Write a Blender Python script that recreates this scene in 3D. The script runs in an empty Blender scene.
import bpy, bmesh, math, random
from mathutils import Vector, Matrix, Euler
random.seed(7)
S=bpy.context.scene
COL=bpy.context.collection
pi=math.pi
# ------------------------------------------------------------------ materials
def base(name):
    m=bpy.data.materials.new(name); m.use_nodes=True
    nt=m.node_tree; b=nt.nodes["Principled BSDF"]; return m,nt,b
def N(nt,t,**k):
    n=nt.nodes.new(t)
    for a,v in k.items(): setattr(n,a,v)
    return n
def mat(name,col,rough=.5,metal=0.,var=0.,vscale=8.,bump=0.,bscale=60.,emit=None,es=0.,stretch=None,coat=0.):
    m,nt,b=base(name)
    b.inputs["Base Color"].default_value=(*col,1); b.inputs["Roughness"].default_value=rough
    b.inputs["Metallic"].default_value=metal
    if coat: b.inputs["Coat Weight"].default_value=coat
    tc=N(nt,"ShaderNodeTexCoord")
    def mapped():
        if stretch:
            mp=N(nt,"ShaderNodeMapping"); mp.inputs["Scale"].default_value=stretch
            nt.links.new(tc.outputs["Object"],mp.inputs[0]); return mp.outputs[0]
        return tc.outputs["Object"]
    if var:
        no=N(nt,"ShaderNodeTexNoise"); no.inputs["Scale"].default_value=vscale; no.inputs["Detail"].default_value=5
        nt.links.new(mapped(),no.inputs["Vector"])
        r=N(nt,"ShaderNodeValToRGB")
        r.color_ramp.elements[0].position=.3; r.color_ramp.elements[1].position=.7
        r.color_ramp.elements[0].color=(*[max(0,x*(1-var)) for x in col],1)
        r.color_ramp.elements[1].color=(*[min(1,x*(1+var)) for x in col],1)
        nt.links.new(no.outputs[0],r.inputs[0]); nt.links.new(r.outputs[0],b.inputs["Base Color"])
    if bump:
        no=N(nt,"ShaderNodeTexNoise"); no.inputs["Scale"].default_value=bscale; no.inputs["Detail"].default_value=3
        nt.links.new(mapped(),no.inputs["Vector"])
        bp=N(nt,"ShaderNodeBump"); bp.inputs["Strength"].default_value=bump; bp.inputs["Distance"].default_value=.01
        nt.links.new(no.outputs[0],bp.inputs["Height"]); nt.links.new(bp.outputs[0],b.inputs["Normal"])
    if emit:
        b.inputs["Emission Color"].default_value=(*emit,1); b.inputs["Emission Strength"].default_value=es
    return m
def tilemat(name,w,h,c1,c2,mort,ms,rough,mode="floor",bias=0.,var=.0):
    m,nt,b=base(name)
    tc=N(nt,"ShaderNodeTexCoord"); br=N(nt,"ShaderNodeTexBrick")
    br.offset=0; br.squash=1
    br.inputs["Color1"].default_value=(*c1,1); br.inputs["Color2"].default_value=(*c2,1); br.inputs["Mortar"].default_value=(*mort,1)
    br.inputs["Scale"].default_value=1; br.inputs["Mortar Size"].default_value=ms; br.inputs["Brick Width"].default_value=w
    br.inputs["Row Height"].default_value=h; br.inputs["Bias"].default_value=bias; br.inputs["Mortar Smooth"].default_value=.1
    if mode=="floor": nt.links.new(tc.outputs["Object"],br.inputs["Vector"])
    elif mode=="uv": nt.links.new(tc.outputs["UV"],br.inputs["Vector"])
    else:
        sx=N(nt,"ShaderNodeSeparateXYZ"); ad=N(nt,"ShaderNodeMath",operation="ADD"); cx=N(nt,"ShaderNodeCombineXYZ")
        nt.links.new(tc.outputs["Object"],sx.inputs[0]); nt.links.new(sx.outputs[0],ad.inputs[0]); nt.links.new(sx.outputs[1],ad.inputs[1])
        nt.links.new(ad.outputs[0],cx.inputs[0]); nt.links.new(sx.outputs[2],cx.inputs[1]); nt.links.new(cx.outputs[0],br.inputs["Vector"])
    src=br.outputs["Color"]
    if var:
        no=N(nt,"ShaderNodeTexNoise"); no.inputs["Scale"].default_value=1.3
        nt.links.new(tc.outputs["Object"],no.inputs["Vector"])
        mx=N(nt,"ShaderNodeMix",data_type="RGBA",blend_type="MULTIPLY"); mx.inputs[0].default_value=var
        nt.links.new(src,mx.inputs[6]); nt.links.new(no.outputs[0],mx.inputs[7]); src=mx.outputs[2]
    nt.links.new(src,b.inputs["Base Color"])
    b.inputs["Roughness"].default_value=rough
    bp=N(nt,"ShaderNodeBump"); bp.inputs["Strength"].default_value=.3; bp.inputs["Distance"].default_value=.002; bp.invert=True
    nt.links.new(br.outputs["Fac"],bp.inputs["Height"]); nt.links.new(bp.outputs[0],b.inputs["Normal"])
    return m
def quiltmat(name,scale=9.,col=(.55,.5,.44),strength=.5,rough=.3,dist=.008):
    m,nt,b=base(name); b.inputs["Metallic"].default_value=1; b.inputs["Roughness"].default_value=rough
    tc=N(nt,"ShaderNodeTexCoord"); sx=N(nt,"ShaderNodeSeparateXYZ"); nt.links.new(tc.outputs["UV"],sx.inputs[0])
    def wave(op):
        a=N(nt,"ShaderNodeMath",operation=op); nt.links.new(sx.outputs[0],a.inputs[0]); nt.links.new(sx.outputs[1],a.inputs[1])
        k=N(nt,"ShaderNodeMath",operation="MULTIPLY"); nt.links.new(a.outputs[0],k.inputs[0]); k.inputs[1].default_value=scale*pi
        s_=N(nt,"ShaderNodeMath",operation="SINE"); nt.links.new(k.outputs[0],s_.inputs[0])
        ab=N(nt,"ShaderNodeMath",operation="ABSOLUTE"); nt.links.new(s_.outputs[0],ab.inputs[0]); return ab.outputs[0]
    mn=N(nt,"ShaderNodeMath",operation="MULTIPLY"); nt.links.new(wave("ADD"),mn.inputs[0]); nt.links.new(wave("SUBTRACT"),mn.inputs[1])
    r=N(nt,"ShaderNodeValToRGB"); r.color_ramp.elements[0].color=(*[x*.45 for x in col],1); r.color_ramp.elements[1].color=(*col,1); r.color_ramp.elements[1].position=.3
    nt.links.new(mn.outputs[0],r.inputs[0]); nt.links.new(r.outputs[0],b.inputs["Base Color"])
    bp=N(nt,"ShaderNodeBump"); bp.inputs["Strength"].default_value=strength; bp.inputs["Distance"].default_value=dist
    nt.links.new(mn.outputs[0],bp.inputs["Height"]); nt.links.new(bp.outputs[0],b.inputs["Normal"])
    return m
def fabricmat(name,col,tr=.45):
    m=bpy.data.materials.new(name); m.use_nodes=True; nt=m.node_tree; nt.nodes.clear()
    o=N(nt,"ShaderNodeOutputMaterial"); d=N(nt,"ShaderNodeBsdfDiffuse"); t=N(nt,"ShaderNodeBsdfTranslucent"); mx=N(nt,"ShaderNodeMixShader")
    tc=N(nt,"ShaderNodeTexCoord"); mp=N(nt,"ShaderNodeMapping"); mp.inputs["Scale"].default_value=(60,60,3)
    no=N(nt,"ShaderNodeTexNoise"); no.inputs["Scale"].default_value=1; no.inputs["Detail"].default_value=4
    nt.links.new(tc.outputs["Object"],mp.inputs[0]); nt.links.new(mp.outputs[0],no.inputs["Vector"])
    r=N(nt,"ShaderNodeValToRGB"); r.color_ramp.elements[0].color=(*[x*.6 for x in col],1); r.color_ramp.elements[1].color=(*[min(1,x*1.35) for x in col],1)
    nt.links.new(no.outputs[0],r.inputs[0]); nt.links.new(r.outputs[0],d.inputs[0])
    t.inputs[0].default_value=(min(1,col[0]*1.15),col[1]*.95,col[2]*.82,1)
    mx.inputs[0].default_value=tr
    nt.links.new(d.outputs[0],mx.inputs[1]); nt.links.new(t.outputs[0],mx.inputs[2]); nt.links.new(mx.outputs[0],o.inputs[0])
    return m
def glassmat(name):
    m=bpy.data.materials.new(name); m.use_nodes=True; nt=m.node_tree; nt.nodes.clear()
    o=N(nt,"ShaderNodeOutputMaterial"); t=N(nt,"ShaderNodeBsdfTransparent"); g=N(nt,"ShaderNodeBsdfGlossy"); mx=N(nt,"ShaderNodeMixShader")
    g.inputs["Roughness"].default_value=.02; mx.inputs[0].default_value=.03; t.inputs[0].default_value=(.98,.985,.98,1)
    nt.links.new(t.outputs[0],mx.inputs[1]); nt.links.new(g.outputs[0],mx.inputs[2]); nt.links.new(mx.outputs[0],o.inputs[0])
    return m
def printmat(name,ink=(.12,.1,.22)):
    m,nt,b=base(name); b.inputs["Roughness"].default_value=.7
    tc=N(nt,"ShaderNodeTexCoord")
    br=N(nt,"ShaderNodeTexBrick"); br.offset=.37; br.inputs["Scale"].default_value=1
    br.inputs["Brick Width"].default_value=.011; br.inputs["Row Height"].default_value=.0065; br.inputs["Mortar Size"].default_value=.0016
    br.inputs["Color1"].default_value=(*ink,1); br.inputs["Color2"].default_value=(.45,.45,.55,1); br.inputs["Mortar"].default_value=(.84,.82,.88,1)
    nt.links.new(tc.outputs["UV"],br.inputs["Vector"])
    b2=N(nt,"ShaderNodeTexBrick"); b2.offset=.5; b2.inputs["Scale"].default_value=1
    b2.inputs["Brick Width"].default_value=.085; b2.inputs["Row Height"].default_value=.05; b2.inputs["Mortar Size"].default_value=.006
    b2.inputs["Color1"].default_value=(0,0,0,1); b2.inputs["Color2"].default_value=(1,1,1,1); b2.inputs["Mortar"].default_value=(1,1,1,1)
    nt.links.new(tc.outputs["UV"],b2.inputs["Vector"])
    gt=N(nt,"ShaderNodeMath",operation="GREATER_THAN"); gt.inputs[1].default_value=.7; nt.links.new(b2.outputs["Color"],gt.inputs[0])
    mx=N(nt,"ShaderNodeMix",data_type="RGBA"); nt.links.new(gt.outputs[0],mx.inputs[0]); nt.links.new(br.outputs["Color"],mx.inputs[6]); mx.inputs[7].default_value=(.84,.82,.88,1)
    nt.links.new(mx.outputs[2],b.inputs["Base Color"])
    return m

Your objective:
Check every line of the data, and copy the ones that contain "scene".

Result of the exercise:
Write a Blender Python script that recreates this scene in 3D. The script runs in an empty Blender scene.
S=bpy.context.scene